Seeking happy BMX trails MBTA land lost; riders eye site at Zakim Bridge



Published in the Boston Sunday Globe May 27, 2007
By Billy Baker, Globe Correspondent

For more than a decade, the "Fenway trails" were the center of the local BMX scene. Lovingly maintained and legally questionable, the series of dirt jumps were built on an unused parcel of MBTA land next to the Fenway stop on the Green Line. On April 25, a backhoe arrived and leveled the mounds in a couple of hours.

Sure, the BMX riders would have liked a little notice, but they had always known the day would come. "When a dirt park is on private land, it's on borrowed time," says Jody Stoddard, owner of Timeless BMX in Cambridge and a regular at the Fenway trails.

Now Stoddard and the rest of the local BMX scene are looking for a place to go. Some think they have found the perfect spot: amidst the tangle of on and offramps and concrete factories underneath the Leonard P. Zakim Bridge, where the fans of bicycle moto-cross could race on earthen tracks.

The BMX riders are hoping to piggyback on the plans for the Charles River Skatepark, the $2.3 million, 40,000-suare-foot facility for skateboarders, freestyle bicyclists, and inline skaters that is being proposed for the west side of the bridge, shepherded by the Charles River Conservancy. But while the skatepark is a massive project—it will take at least a year to pour the hand-troweled, finished concrete—and is still only halfway to its fund-raising goal, Stoddard says the BMX trails would cost next to nothing and could be up and running in no time.

"Six weeks, some water, a couple shovels, and a bunch of dirt," Stoddard said as he looked out over the potential site, a triangular plot dotted with support columns directly below the Zakim Bridge on the north side of the Charles River. "That's all it would take. And we can probably get the dirt donated."

The idea for the trails came about last fall, when Renata von Tscharner, president of the Charles River Conservancy, approached Stoddard with the idea of including a BMX trail amid the parklands planned for a stretch of riverfront that has been a sore sight for decades.

"I pointed out the location to him because it's not really used for anything," von Tscharner said of the land, which is controlled by the Massachusetts Turnpike Authority and would be connected to the skatepark via a pedestrian bridge that is already a part of the parkland proposal. "It's just a bunch of gravel underneath the highway ramps, but it ties in with the notion of bringing young kids to the river, giving them a place to show off, and making the parklands more active and accessible."

But with the demise of the Fenway trails, the Charles River dirt park proposal—which von Tscharner describes as being in the "very early stages"—has taken on new urgency as BMX riders look to their first summer without jumps in more than a decade. Within two weeks of the demolition of the Fenway trails, more than 400 people signed an online petition in support of the Charles River proposal.

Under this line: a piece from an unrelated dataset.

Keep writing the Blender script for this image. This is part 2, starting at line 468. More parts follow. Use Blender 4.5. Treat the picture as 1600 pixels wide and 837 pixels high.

As of last weekend, when skatepark supporters met at the main branch of the Boston Public Library for a presentation by the park's designer, the capital campaign for the project had received $475,000 in grants from foundations, nearly that much from private individuals, and $300,000 in public funding from the state, the Boston Redevelopment Authority, and the city of Cambridge. If all goes as planned, von Tscharner said, she hopes to break ground on the skatepark as early as next year.

At 40,000 square feet, the Charles River Skatepark would be among the largest of the 800 in the United States, according to Zachary Wormhoudt, the California-based architect and lifelong skater who designed the plans after receiving input from dozens of local skaters and bicyclists.

As he walked the skatepark site recently, shaded by the tangle of swooping concrete with the massive mounds of the Boston Sand & Gravel Co. off in the distance, Wormhoudt pointed out the features that will someday dominate the park, like the 22-foot wave-shaped full pipe that will be its signature element "if you don't count the highway ramps overhead," he said.

He paused to let a Duck Tour pass on its way to splash into the Charles a few feet down the road, and took one final look at the spot before heading for the airport.

"This is a special place," he said. "To picture people down here skating and riding with the city as a background, and all the energy down here, it's going to be rad."